Kate Molleson is a writer and broadcaster who presents for BBC Radio 3 and Radio 4. Her book Sound Within Sound (Faber, 2022) offers an alternative history of 20th century classical music and has inspired a new festival at London's Southbank Centre. Her articles have been published in the Guardian, the New Statesman, Prospect, BBC Music Magazine, Gramophone and elsewhere. Her documentaries (BBC Radio 4, BBC World Service) include features on music in Mongolia, Greenland and the Ethiopian pianist/composer Emahoy Tsegué-Maryam Guèbrou. Kate teaches music journalism at the Darmstadt International Summer Courses. She grew up in Scotland and the north of Canada, studied clarinet performance at McGill University, Montreal, and musicology at King’s College London.

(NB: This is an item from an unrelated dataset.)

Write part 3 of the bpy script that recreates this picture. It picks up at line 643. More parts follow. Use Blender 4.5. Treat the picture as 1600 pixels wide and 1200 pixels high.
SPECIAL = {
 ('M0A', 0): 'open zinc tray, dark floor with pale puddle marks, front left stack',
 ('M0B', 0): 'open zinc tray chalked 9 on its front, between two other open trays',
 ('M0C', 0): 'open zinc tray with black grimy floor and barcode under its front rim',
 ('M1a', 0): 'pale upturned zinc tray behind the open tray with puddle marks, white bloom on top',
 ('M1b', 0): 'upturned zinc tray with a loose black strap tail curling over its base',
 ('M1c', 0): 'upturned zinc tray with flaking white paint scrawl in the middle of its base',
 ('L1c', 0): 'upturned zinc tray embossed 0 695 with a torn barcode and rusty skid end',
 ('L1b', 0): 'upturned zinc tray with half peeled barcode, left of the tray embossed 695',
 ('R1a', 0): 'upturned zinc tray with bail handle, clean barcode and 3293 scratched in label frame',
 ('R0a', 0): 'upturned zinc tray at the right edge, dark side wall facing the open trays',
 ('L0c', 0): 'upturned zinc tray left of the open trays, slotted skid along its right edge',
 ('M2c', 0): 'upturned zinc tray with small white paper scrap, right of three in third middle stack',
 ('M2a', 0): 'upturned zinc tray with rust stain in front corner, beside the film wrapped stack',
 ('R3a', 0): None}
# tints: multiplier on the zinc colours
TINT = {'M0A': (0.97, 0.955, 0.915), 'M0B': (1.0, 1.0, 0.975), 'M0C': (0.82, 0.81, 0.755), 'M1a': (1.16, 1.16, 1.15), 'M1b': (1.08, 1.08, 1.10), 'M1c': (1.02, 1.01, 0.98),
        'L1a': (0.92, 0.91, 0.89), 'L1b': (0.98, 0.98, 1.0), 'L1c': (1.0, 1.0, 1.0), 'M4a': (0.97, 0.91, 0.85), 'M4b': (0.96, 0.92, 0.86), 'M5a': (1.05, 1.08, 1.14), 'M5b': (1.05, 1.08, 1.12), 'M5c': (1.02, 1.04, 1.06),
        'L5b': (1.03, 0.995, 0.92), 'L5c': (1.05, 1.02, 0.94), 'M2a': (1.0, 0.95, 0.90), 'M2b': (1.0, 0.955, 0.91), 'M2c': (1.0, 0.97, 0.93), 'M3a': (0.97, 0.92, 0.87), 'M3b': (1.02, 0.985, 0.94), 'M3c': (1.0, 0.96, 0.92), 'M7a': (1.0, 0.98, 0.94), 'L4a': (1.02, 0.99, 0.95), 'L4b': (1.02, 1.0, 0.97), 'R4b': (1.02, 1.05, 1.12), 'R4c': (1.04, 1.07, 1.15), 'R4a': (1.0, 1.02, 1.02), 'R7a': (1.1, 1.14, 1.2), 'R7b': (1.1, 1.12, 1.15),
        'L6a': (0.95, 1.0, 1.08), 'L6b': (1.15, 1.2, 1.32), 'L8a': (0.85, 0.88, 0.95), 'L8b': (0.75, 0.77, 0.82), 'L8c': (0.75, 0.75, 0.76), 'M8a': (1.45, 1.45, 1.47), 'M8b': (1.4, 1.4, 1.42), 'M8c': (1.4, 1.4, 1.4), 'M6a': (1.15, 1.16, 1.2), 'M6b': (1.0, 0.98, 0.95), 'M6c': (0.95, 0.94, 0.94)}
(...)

What Is This That Stands Before Me? Heavy Metal And Modernism by John Doran & Sapphire Goss
Writer and broadcaster John Doran (The Quietus, The Guardian, BBC) claims that heavy metal is the last true form of mass modernism and traces some of its many revolutionary stages in half a century of cultural invention and reinvention, starting with Black Sabbath in Aston, Birmingham in 1970 and spreading to every corner of the globe, taking in Mayhem, Napalm Death and SunnO))) along the way. Artist-filmmaker Sapphire Goss creates a live visual accompaniment collaged from archive, 8mm and VHS footage to form enigmatic and haunted imagery. The soundtrack is a unique live mix of music specially created for the evening by Norwegian art rock group Årabrot, Mark Pilkington of Strange Attractor Press & electronic artist Ghost Writer. Everything combines to make a unique live cinema experience. ‘What Is This That Stands Before Me? Heavy Metal And Modernism’ is a live documentary performance.

John Doran is a writer, author and broadcaster. He is the co-founder and editor of The Quietus magazine and has been writing about heavy metal for over two decades.

Sapphire Goss is an artist and filmmaker who works with hybrid moving images and photographic processes. Her work has been shown in exhibitions, performances and events worldwide.